Car, en même temps, le prolétariat reste, comme il l’était au temps de Marx, la seule classe sociale que ses intérêts de classe opposent à la bourgeoisie et au système capitaliste. La seule classe aussi qui est objectivement portée vers le collectivisme. Lui seul peut être porteur de solutions collectives pour faire face aux défis auxquels est confrontée l’humanité.

Restent ô combien ! d’actualité ces expressions du Programme de transition : « Tout dépend du prolétariat, c’est-à-dire au premier chef de son avant-garde révolutionnaire. La crise de l’humanité se réduit à la crise de la direction révolutionnaire. »
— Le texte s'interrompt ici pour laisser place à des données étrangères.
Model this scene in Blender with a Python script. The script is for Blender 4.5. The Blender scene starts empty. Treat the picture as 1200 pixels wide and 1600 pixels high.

La reconstitution de cette avant-garde révolutionnaire est aujourd’hui vitale. Reconstruire des partis et une Internationale communistes révolutionnaires, c’est-à-dire la IVe Internationale, est la tâche fondamentale de notre époque. Les deux émergeront de la même prise de conscience : ce sera à la fois l’indice et l’instrument de son approfondissement à travers la lutte des classes exploitées contre les exploiteurs. Cette lutte de classe devra aller jusqu’au bout, jusqu’au renversement du pouvoir politique de la bourgeoisie à l’échelle du monde, jusqu’à son expropriation pour jeter les fondements d’un ordre social nouveau, sans classes, où l’humanité aura enfin la maîtrise de sa vie sociale.